A particular NMOS device has parameters VT N = 0.6 V, L = 0.8µm, tox = 200 Å, and µn = 600 cm2 /V–s. A drain current of ID = 1.2 mA is required when the device is biased in the saturation region at VGS = 3 V. Determine the required channel width of the device.

To determine the required channel width for the NMOS device to achieve the desired drain current (I_D = 1.2 mA) when biased in the saturation region at V_GS = 3 V, we will use the MOSFET saturation current equation,

\[ I_D = \frac{1}{2} \mu_n C_{ox} \left(\frac{W}{L}\right) (V_{GS} - V_{T_N})^2 \]

where: - \( \mu_n \) is the electron mobility. - \( C_{ox} \) is the capacitance per unit area of the gate oxide. - \( W \) and \( L \) are the channel width and length, respectively. - \( V_{GS} \) is the gate-source voltage. - \( V_{T_N} \) is the threshold voltage. First, we need to calculate the capacitance per unit area \( C_{ox} \), which is given by the equation,

\[ C_{ox} = \frac{\varepsilon_{ox}}{t_{ox}} \]

where: - \( \varepsilon_{ox} \) is the permittivity of the gate oxide material (for SiO2, \( \varepsilon_{ox} \approx 3.45 \times 10^{-11} F/m \)). - \( t_{ox} \) is the thickness of the gate oxide in meters.

Converting \( t_{ox} \) to meters from Angstroms (1 Å = 10^-10 m),

\[ t_{ox} = 200 Å = 200 \times 10^{-10} m = 2 \times 10^{-8} m \]

Now, we can calculate the oxide capacitance per unit area \( C_{ox} \):

\[ C_{ox} = \frac{3.45 \times 10^{-11} F/m}{2 \times 10^{-8} m} = 1.725 \times 10^{-3} F/m^2 \]

Next, we'll rearrange the MOSFET saturation current equation to solve for \( W \):

\[ W = \frac{2I_D}{\mu_n C_{ox} (V_{GS} - V_{T_N})^2} \times L \]

Substituting the given values:

- \( \mu_n = 600 cm^2/V\cdot s = 600 \times 10^{-4} m^2/V\cdot s \) (since 1 cm^2 = 10^-4 m^2) - \( L = 0.8 µm = 0.8 \times 10^{-6} m \) - \( V_{GS} = 3 V \) - \( V_{T_N} = 0.6 V \) - \( I_D = 1.2 mA = 1.2 \times 10^{-3} A \)

\[ W = \frac{2 \times 1.2 \times 10^{-3} A}{600 \times 10^{-4} m^2/V\cdot s \times 1.725 \times 10^{-3} F/m^2 \times (3 V - 0.6 V)^2} \times 0.8 \times 10^{-6} m \]

Calculating the squared term and other values within the equation:

\[ W = \frac{2 \times 1.2 \times 10^{-3}}{600 \times 10^{-4} \times 1.725 \times 10^{-3} \times (2.4)^2} \times 0.8 \times 10^{-6} m \]

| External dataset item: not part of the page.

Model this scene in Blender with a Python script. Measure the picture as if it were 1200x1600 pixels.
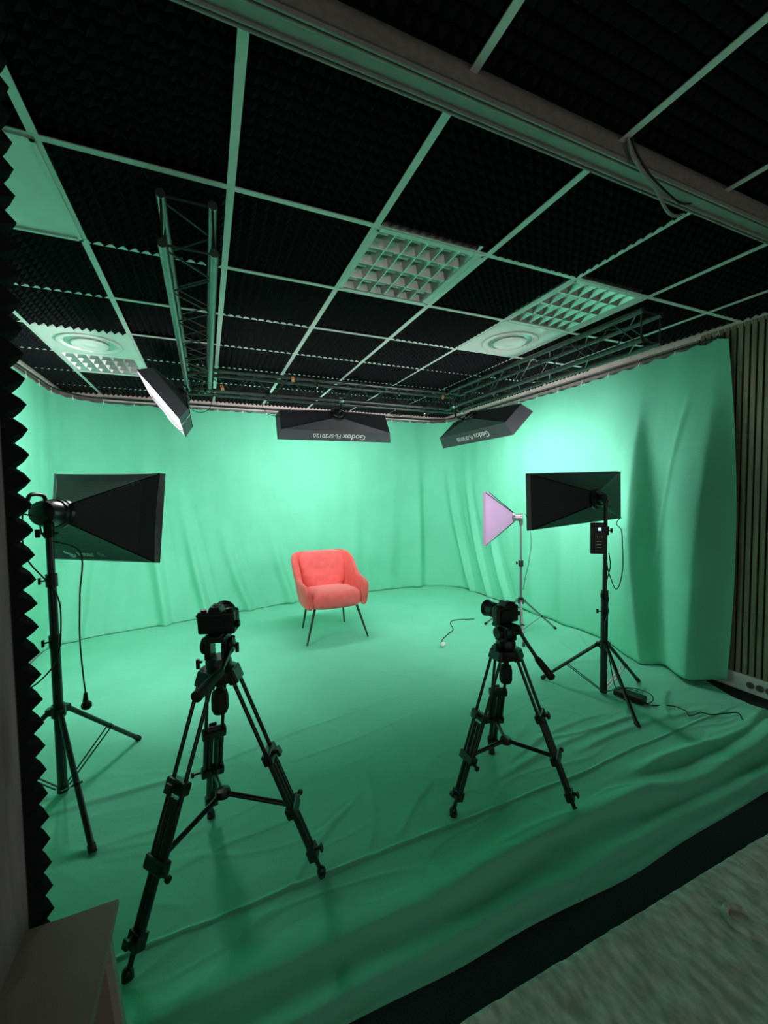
import bpy, bmesh, math, random
from mathutils import Vector, Matrix, noise
for o in list(bpy.data.objects): bpy.data.objects.remove(o)
S = bpy.context.scene
C = S.collection
V = Vector
random.seed(7)

# ------------------------------------------------------------------ camera
H = 1.46                                   # eye height; the lens stands over the world origin
Rv, Uv, Fv = V((.9180, -.3962, -.0134)), V((.0313, .0397, .9987)), V((.3952, .9173, -.0487))
cam = bpy.data.cameras.new('camera'); camo = bpy.data.objects.new('camera', cam); C.objects.link(camo)
cam.sensor_fit = 'VERTICAL'; cam.sensor_height = 36; cam.lens = 36*643.4/1600; cam.clip_start = .05
F = Fv.normalized(); R_ = (Rv - F*Rv.dot(F)).normalized(); U_ = R_.cross(F)
camo.matrix_world = Matrix(((R_.x, U_.x, -F.x, 0), (R_.y, U_.y, -F.y, 0), (R_.z, U_.z, -F.z, H), (0, 0, 0, 1)))
S.camera = camo
# ------------------------------------------------------------------ world, exposure
w = bpy.data.worlds.new('world'); S.world = w; w.use_nodes = True
w.node_tree.nodes['Background'].inputs[0].default_value = (.97, 1.0, .90, 1)
w.node_tree.nodes['Background'].inputs[1].default_value = .105
S.view_settings.view_transform = 'Standard'; S.view_settings.look = 'None'
S.view_settings.exposure = 1.76; S.view_settings.gamma = 1; S.view_settings.use_curve_mapping = False
E_HANG, E_STAND = 8.0, 5.6                # radiance of the softbox fronts
LIGHT = (1.0, .93, .97)

# ------------------------------------------------------------------ materials
def mat(name, col, rough=.6, metal=0, spec=.5, noise_s=0, noise_a=0, bump=0, bump_s=200, sheen=0, sheen_tint=None, emit=None, es=0, col2=None, trans=0, stretch=None, coat=0):
    m = bpy.data.materials.new(name); m.use_nodes = True
    nt = m.node_tree; b = nt.nodes['Principled BSDF']
    b.inputs['Base Color'].default_value = (*col, 1); b.inputs['Roughness'].default_value = rough
    b.inputs['Metallic'].default_value = metal; b.inputs['Specular IOR Level'].default_value = spec
    if coat: b.inputs['Coat Weight'].default_value = coat
    if sheen:
        b.inputs['Sheen Weight'].default_value = sheen; b.inputs['Sheen Roughness'].default_value = .4
        b.inputs['Sheen Tint'].default_value = (*(sheen_tint or col), 1)
    if emit: b.inputs['Emission Color'].default_value = (*emit, 1); b.inputs['Emission Strength'].default_value = es
    tc = nt.nodes.new('ShaderNodeTexCoord')
    src = tc.outputs['Object']
    if stretch:
        mp = nt.nodes.new('ShaderNodeMapping'); mp.inputs['Scale'].default_value = stretch
        nt.links.new(src, mp.inputs[0]); src = mp.outputs[0]
    if noise_s:
        n = nt.nodes.new('ShaderNodeTexNoise'); n.inputs['Scale'].default_value = noise_s; n.inputs['Detail'].default_value = 6
        nt.links.new(src, n.inputs['Vector'])
        r = nt.nodes.new('ShaderNodeValToRGB'); nt.links.new(n.outputs['Fac'], r.inputs[0])
        c2 = col2 or tuple(c*(1-noise_a) for c in col)
        r.color_ramp.elements[0].position = .35; r.color_ramp.elements[1].position = .65
        r.color_ramp.elements[0].color = (*c2, 1); r.color_ramp.elements[1].color = (*col, 1)
        nt.links.new(r.outputs[0], b.inputs['Base Color'])
    if bump:
        n = nt.nodes.new('ShaderNodeTexNoise'); n.inputs['Scale'].default_value = bump_s; n.inputs['Detail'].default_value = 4
        nt.links.new(src, n.inputs['Vector'])
        bp = nt.nodes.new('ShaderNodeBump'); bp.inputs['Strength'].default_value = bump; bp.inputs['Distance'].default_value = .004
        nt.links.new(n.outputs['Fac'], bp.inputs['Height']); nt.links.new(bp.outputs[0], b.inputs['Normal'])
    if trans:
        t = nt.nodes.new('ShaderNodeBsdfTranslucent'); t.inputs[0].default_value = (*col, 1)
        mx = nt.nodes.new('ShaderNodeMixShader'); mx.inputs[0].default_value = trans
        nt.links.new(b.outputs[0], mx.inputs[1]); nt.links.new(t.outputs[0], mx.inputs[2])
        nt.links.new(mx.outputs[0], nt.nodes['Material Output'].inputs[0])
    return m
GREEN = (.19, .69, .465)
M = {
 'green': mat('green_muslin', GREEN, .85, spec=.25, bump=.25, bump_s=90, noise_s=3, noise_a=.06),
 'green2': mat('green_floor_muslin', GREEN, .85, spec=.25, bump=.25, bump_s=70, noise_s=2, noise_a=.07),
 'foam': mat('black_foam', (.015, .015, .017), .95, spec=.08, bump=.5, bump_s=300),
 'black': mat('black_plastic', (.010, .011, .011), .35, spec=.5, bump=.05, bump_s=400),
 'blackm': mat('black_painted_metal', (.012, .013, .013), .28, spec=.6, bump=.03, bump_s=300),
 'rubber': mat('black_rubber', (.012, .012, .012), .7, bump=.2, bump_s=500),
 'fabric': mat('black_nylon', (.040, .038, .045), .5, spec=.45, bump=.35, bump_s=30),
 'fabric2': mat('black_nylon_band', (.075, .078, .088), .6, spec=.35, bump=.2, bump_s=40),
 'gridw': mat('white_grid_metal', (.86, .86, .84), .35, spec=.5, noise_s=8, noise_a=.05),
 'panel': mat('gloss_white_metal', (.80, .80, .78), .12, spec=.6, noise_s=3, noise_a=.03),
 'louver': mat('satin_aluminium_louvre', (.75, .75, .74), .22, metal=.85, noise_s=20, noise_a=.05),
 'trimw': mat('cream_wall_angle', (.85, .72, .68), .5, noise_s=10, noise_a=.12),
 'rail': mat('grey_enamel_rail', (.36, .36, .34), .4, noise_s=12, noise_a=.12),
 'railshade': mat('rail_side_shade', (.30, .27, .24), .8, noise_s=40, noise_a=.2),  # rail's near face, unlit by the green set: shade put into its colour
 'wallp': mat('wall_plaster', (.42, .40, .37), .9, noise_s=6, noise_a=.1),
 'darkwall': mat('dark_wall_paint', (.10, .095, .09), .9, noise_s=6, noise_a=.1),
 'wood': mat('grey_wood_post', (.33, .335, .32), .7, noise_s=5, noise_a=.45, stretch=(8, 8, .6), bump=.3, bump_s=40),
 'slat': mat('oak_slat', (.30, .285, .19), .6, noise_s=6, noise_a=.35, stretch=(12, 12, .5)),
 'felt': mat('black_felt', (.008, .008, .008), .95, noise_s=50, noise_a=.3),
 'carpet': mat('navy_carpet', (.048, .060, .066), .95, spec=.1, noise_s=260, noise_a=.6, bump=.8, bump_s=500),
 'rug': mat('grey_plush', (.90, .92, .84), .95, spec=.1, noise_s=17, col2=(.50, .52, .46), bump=1, bump_s=220, sheen=.3, sheen_tint=(.8, .8, .8), stretch=(2.2, 1, 1)),
 'board': mat('taupe_laminate', (.33, .235, .20), .6, noise_s=7, noise_a=.2, bump=.1, bump_s=200),
 'boardlit': mat('lit_board_edge', (.42, .40, .34), .6, noise_s=20, noise_a=.1),  # leg edge facing the set: light on it put into a paler colour
 'velvet': mat('coral_velvet', (.84, .155, .140), .75, spec=.2, sheen=.9, sheen_tint=(1, .55, .52), noise_s=14, col2=(.76, .125, .115), bump=.25, bump_s=90),
 'velvet2': mat('coral_velvet_outer', (.80, .145, .125), .8, spec=.2, sheen=.7, sheen_tint=(1, .55, .5), noise_s=9, col2=(.70, .115, .10), bump=.2, bump_s=90),
 'legm': mat('dark_green_grey_metal', (.05, .055, .05), .35, metal=.5, noise_s=20, noise_a=.1),
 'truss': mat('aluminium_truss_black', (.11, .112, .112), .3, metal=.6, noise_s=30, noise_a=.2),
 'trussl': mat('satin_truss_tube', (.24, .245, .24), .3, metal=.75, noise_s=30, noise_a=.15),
 'chrome': mat('chrome', (.55, .55, .56), .15, metal=1, noise_s=20, noise_a=.05),
 'silver': mat('silver_tube', (.34, .30, .33), .3, metal=.8, noise_s=20, noise_a=.1),
 'white': mat('white_plastic', (.9, .9, .88), .4, noise_s=10, noise_a=.04),
 'ink': mat('white_print', (.75, .75, .75), .6, noise_s=30, noise_a=.05),
 'inkpale': mat('faded_print', (.30, .34, .33), .6, noise_s=60, noise_a=.5),
 'purple': mat('lilac_translucent_fabric', (.50, .38, .53), .7, trans=.5, noise_s=6, noise_a=.12, bump=.3, bump_s=14),
 'orange': mat('orange_tag', (.85, .38, .16), .6, noise_s=20, noise_a=.1),
 'red': mat('red_sticker', (.75, .06, .05), .5, noise_s=30, noise_a=.2),
 'diff': mat('softbox_front', (.9, .88, .9), .6, emit=LIGHT, es=E_HANG, noise_s=5, noise_a=.02),
 'diff2': mat('softbox_front_low', (.9, .88, .9), .6, emit=LIGHT, es=E_STAND, noise_s=5, noise_a=.02),
 'diffr': mat('softbox_front_right', (.9, .88, .9), .6, emit=LIGHT, es=6.0, noise_s=5, noise_a=.02),
 'diff3': mat('softbox_front_dim', (.9, .88, .9), .6, emit=LIGHT, es=.75, noise_s=5, noise_a=.02),
 'lcd': mat('blue_lcd', (.1, .2, .3), .3, emit=(.35, .6, .9), es=.7, noise_s=300, noise_a=.6),
 'glass': mat('lens_glass', (.01, .012, .02), .05, spec=.8, coat=1, noise_s=3, noise_a=.05),
 'hole': mat('dark_recess', (.01, .01, .01), .9, noise_s=10, noise_a=.1),
}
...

\[ W = \frac{2 \times 1.2 \times 10^{-3}}{600 \times 10^{-4} \times 1.725 \times 10^{-3} \times 5.76} \times 0.8 \times 10^{-6} m \]

\[ W \approx \frac{2.4 \times 10^{-3}}{6 \times 1.725 \times 5.76 \times 10^{-5}} \times 0.8 \times 10^{-6} m \]

From here, you can use a calculator to find the numerical value for \( W \). Remember that the result will be in meters, and can be converted to µm if necessary by multiplying by \( 10^6 \).

Extra: MOSFETs (Metal-Oxide-Semiconductor Field-Effect Transistors) are widely used in electronics for their ability to control large currents with minimal input power. The equations used above are part of MOSFET device physics, which describe how the device operates under certain conditions.

Key concepts for school students would include: - Understanding that transistors are like switches that can be turned on and off with a voltage applied to the gate (V_GS). - The threshold voltage (V_T) is the minimum gate-source voltage needed for the transistor to start conducting. - In the saturation region, the drain current (I_D) becomes relatively constant despite increases in the drain-source voltage (V_DS), assuming V_GS is held constant and higher than V_T. - The relationship between channel width (W), channel length (L), and current (I_D) implies that wider channels allow more current to flow, much like a wider hose allows more water to pass through it. - The mobility (\( \mu \)) and permittivity (\( \varepsilon \)) are materials properties that affect how easily electrons can move through the channel and how effectively the gate can control the channel, respectively.